I’m thrilled that Red Sox baseball is back on the air but I forgot that with it comes a cornucopia of the most godawful commercials this region has ever seen. You thought that Sox Appeal was mind numbing? Try sitting through a full season of Bob’s Furniture ads complete with their goddamn singing sofas. Those two fucking nitwits have resulted in at least a dozen broken remotes at my house since 2003. Seriously, I’m a pacifist, but I swear if I ever see Bob I’m going to jam a generous handful of “Bobby Bear squishy foam” down his windpipe

As violence inducing as those spots might be, you have to look to the good folks at Sullivan Tire for the gold standard in bad acting. Who can forget Terry Fran-coma’s “cue card reading of the dead” from last season? Terry looked like he would have rather given Dan Shaughnessy a deep tissue massage than have been on that set. When he half-heartedly hit that ball off the tee you got the sense Terry was going to find his agent and slap him really hard.

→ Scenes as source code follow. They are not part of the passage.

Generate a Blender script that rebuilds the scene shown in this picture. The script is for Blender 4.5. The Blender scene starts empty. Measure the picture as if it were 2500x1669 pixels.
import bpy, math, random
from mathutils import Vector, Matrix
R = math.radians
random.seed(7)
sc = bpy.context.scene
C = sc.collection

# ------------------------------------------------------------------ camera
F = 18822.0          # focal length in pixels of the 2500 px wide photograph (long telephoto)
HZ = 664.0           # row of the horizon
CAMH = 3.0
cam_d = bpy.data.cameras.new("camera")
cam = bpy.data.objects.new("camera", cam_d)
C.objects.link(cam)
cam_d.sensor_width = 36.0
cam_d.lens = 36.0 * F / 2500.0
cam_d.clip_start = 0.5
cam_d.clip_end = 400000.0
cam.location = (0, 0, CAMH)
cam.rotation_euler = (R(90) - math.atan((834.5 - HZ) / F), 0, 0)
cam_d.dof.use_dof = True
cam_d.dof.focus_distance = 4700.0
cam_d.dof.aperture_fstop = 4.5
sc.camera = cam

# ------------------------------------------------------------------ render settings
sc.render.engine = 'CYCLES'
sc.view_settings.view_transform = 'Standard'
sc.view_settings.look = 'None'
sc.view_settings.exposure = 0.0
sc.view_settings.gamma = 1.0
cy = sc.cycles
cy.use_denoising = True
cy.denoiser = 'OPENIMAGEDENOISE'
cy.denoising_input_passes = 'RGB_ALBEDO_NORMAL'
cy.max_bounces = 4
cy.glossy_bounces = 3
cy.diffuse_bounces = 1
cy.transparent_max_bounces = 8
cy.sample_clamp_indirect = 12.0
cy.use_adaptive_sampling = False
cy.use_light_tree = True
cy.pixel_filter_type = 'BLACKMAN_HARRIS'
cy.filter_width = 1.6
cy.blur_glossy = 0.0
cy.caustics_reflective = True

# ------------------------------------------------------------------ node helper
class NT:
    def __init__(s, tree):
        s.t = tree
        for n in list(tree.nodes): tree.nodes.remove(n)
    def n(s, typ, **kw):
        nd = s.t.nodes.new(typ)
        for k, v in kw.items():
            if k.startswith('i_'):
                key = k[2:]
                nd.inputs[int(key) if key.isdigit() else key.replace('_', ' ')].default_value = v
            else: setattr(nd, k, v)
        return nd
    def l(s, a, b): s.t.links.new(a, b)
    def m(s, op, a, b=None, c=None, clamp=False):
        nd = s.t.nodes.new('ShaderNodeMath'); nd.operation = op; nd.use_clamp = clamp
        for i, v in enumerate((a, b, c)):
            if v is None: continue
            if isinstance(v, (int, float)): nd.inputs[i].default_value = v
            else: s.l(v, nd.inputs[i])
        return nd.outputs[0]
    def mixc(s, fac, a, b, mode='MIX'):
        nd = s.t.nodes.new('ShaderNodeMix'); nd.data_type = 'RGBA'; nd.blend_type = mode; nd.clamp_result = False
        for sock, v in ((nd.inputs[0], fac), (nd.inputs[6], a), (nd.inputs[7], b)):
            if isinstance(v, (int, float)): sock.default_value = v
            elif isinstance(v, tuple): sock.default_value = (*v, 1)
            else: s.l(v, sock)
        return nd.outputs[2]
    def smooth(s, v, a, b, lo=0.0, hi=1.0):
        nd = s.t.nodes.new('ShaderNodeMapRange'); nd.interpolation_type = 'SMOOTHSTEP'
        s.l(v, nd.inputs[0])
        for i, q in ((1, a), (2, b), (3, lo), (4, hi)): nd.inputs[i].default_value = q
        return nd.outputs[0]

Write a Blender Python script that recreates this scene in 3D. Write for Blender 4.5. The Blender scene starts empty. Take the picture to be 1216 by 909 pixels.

This season’s Sullivan Tire meatpuppet is Sox second baseman Dustin Pedroia, and he somehow manages to make Francona look like Daniel Day-Lewis. Pedrioa displays the onscreen charisma of a cinderblock as he stares down his cue card. I’ve seen Border Collies look less noticeably offstage for direction.

It’s acting like this that almost begs for a take out slide.